Ian Thomson

In a Greene shade

Some travel writers, in an attempt to simulate the hardship of Victorian journeys, like to impose artificial difficulties on themselves.

issue 02 October 2010

Some travel writers, in an attempt to simulate the hardship of Victorian journeys, like to impose artificial difficulties on themselves. A glut of memorably foolish yarns with titles like Hang-Gliding to Borneo or To Bognor on a Rhinoceros discredited the genre in the 1980s. In every case it would have been quicker for the authors to take the train. Why wind-surf across the Mojave when there’s a serviceable coach service?

Tim Butcher, formerly a Telegraph war correspondent, is biased towards old- fashioned travellers in the Redmond O’Hanlon mould who, with their bushy side-whiskers and squire-naturalist curiosity, continue a tradition of Victorian exploration. His best-selling Africa adventure, Blood River, followed in the footsteps of Morton Stanley and sought to navigate modern-day Congo chiefly by means of canoe. (Butcher was about 40 at the time.)

His new book, Chasing the Devil, retraces Graham Greene’s 350-mile journey across Sierra Leone and Liberia in 1935. It’s not a bad idea, but Liberia is a different country today, with halfway decent motorbike tracks, jeep roads and bridges. Why go the whole hog on foot? Shunning all comfort, Butcher pushes on through tsetse fly-infested jungle and ‘war-scarred’ backwoods, snacking on tins of spam and windfall fruit. Such is his need to identify with Greene that he includes a photograph of himself alongside one of the novelist (sweating under a solar topi) in Sierra Leone 80 years earlier.

Like many journalists, Butcher enjoys a sense of his own self-importance. (‘I can clearly remember receiving my first death threat,’ he tells us, grandly.) Most of the world’s recent ‘major conflicts’ have been reported by Butcher (so he tells us). During his 20-year stint on the Telegraph he used to commute to the newspaper’s London office by motorbike (as opposed to up the Thames by canoe), and clearly he thrilled to his duties. Reporting from hot spots abroad is not such a challenge, though, if you have few responsibilities at home: just put it on the plastic and leave the answer machine on. So come on, Mr Butcher!

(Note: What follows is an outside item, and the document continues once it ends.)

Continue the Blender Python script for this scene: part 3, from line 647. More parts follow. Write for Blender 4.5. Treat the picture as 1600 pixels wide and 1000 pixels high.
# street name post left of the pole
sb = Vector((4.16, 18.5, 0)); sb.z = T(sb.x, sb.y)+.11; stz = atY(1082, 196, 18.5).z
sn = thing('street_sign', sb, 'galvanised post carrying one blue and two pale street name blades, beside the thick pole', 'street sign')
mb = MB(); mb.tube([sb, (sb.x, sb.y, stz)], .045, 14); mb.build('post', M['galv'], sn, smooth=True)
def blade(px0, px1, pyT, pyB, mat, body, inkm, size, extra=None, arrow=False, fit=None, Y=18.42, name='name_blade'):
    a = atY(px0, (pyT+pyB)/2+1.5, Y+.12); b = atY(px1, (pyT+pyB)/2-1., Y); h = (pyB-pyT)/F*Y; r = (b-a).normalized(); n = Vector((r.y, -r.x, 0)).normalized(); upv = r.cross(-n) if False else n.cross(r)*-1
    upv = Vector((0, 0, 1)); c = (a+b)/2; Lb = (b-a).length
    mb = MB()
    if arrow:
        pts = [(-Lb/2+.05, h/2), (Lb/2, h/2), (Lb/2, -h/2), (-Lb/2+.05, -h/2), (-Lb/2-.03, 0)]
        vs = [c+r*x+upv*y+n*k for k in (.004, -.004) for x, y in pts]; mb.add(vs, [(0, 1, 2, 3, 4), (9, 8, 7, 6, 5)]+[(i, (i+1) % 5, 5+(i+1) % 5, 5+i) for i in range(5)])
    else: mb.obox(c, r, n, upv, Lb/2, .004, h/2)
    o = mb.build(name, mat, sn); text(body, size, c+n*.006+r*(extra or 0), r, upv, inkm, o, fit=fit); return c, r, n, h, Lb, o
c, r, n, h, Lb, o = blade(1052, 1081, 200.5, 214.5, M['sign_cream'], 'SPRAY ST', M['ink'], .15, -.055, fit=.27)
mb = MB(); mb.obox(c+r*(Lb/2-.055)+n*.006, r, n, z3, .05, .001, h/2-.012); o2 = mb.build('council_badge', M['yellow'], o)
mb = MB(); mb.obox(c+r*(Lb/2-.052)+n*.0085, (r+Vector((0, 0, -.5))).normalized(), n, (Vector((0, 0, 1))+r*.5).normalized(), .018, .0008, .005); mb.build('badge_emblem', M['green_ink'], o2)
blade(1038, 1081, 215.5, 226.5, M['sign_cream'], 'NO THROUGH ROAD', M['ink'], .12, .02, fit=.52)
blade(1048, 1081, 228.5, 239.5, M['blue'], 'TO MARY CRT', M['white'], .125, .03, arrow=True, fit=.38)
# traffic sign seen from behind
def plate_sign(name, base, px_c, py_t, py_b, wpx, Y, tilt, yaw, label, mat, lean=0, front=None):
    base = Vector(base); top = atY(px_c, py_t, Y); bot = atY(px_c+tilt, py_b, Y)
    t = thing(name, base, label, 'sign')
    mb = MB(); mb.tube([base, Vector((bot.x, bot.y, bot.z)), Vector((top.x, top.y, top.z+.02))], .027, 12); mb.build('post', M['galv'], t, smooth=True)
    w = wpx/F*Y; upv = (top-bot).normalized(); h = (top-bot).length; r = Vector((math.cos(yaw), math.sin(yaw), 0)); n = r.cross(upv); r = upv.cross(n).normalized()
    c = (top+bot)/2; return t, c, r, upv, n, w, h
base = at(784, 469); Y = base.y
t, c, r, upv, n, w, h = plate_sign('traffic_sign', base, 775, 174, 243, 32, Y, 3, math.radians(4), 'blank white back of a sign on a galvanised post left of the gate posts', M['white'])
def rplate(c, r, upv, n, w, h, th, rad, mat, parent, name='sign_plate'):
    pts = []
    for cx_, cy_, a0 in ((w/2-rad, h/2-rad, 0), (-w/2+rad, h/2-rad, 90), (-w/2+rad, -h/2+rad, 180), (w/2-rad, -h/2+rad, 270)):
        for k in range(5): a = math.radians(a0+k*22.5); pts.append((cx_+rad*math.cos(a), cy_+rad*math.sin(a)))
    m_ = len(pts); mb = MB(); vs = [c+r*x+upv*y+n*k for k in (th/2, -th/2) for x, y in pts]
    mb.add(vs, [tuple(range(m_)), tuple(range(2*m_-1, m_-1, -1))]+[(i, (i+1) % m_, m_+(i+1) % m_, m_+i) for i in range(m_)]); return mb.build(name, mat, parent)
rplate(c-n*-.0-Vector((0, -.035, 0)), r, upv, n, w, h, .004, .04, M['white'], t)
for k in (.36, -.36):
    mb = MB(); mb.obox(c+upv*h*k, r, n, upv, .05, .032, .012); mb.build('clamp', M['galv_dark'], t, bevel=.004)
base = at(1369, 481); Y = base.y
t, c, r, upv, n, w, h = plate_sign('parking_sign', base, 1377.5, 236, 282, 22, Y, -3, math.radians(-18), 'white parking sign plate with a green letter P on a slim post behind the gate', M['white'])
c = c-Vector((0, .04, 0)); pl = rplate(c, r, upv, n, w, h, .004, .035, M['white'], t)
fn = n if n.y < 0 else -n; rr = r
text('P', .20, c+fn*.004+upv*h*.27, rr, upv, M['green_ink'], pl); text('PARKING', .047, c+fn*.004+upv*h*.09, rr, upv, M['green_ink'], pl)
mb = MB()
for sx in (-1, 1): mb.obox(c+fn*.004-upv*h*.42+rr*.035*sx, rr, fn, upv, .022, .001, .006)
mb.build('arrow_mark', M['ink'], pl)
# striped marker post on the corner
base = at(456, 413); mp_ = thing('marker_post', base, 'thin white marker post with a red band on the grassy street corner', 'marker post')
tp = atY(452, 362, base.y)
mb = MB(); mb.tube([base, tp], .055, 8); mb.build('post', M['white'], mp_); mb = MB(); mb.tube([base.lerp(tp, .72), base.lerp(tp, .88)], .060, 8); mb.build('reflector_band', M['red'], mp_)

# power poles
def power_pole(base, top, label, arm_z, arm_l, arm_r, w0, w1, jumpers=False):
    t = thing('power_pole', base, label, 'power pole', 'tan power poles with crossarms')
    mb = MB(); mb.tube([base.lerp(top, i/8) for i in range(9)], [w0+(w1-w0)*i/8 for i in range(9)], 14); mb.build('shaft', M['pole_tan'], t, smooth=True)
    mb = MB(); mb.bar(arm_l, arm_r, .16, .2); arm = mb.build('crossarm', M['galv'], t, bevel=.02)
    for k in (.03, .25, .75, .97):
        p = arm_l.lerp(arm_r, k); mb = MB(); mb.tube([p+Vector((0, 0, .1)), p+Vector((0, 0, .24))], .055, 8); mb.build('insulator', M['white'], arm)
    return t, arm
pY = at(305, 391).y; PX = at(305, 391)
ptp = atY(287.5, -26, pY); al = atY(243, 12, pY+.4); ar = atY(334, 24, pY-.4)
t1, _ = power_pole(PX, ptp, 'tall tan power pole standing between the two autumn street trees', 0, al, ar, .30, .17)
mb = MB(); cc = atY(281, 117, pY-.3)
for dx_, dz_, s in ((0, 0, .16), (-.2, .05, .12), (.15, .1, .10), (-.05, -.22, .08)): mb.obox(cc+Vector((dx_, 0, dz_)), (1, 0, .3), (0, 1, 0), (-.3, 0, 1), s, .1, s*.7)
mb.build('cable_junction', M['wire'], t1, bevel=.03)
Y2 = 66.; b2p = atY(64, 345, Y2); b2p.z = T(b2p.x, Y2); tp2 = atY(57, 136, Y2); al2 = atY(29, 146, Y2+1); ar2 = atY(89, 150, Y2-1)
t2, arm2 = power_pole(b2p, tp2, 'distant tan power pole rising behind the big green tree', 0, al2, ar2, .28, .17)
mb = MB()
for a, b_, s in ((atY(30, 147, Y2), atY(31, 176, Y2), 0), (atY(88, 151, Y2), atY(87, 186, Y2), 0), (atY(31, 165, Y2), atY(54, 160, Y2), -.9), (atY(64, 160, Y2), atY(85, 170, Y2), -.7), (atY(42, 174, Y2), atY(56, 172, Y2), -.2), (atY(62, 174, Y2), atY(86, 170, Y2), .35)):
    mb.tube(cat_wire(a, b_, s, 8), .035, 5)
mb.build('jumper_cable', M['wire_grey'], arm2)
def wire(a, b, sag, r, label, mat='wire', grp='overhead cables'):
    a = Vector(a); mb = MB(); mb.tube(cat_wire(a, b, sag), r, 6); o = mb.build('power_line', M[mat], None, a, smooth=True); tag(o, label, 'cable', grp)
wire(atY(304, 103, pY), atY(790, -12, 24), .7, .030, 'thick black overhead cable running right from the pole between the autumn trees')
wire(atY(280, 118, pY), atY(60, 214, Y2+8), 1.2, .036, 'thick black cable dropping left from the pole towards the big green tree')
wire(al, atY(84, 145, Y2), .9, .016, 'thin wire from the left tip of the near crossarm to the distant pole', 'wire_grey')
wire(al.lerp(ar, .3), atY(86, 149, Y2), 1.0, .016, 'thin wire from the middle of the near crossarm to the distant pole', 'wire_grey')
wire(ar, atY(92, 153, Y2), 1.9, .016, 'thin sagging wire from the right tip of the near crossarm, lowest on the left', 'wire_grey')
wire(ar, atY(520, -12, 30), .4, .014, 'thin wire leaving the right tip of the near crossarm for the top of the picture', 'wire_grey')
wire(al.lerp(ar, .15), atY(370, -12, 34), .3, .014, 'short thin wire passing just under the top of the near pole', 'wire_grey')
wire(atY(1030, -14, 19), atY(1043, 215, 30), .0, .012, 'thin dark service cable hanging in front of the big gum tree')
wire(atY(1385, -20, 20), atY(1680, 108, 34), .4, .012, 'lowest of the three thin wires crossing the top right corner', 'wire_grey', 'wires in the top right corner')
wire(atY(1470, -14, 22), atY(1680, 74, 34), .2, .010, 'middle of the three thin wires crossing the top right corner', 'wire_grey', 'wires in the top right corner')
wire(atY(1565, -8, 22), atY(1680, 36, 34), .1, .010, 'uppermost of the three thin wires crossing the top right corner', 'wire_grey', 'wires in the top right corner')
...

Just as Greene had travelled in the company of his cousin Barbara Greene, so Butcher is accompanied by an Oxford theology student called David. Fortunately David is sympathetic to his companion’s ‘ego-driven Alpha Male status’ (as Butcher puts it), and quick to keep a low profile during the hikes. Butcher is not Graham Greene, of course. Armed with a copy of Burton’s Anatomy of Melancholy, the man Evelyn Waugh nicknamed ‘Grisjambon Vert’ (French for ‘grey ham green’) had set off for Africa from Liverpool one winter’s day on the eve of the second world war. Journey Without Maps, his account of the West Africa adventure, ranks as one of the great travel books of the 20th century.

Perhaps more than anyone, Greene had helped to return the genre to the realm of literature by conjuring an acute sense of place and shadowy menace. To his credit, Butcher offers superlative descriptions (‘the sweet sedgy scent of Sierra Leone’), and strives to evoke a mood of Greeneian darkness and danger, as he sets out to investigate secret bush cults and evidence of human sacrifice. Alert as he is to the threat of violence, he reveals a very Anglo-Saxon prejudice that whatever happens outside of England is the work of rogues. (‘I convinced myself a plot had been hatched to lead me round in circles before delivering me to an ambush.’)

The book is marred by flights of lazy journalese, as non-words such as ‘meaningful’ (‘meaningful development’) crop up frequently, along with ‘arguably’, ‘relatively’, ‘encapsulate’ and the frightful ‘guesstimate’. Infelicities of this sort might be forgiven in a novice writer, but clunky similes cling like grime to Butcher’s prose (thus mosquitoes drone like ‘Stuka dive-bombers’).

Unknown to her novelist cousin, Barbara Greene had written her own book on Liberia: Land Benighted (reissued in 1981 as Too Late to Turn Back). It remains a marvel of comic observation and mock-heroic misadventure; privately Greene thought it superior to his own. Chasing the Devil adds little to either Barbara or Graham Greene’s vision of Africa; it is journalism merely, if superior journalism.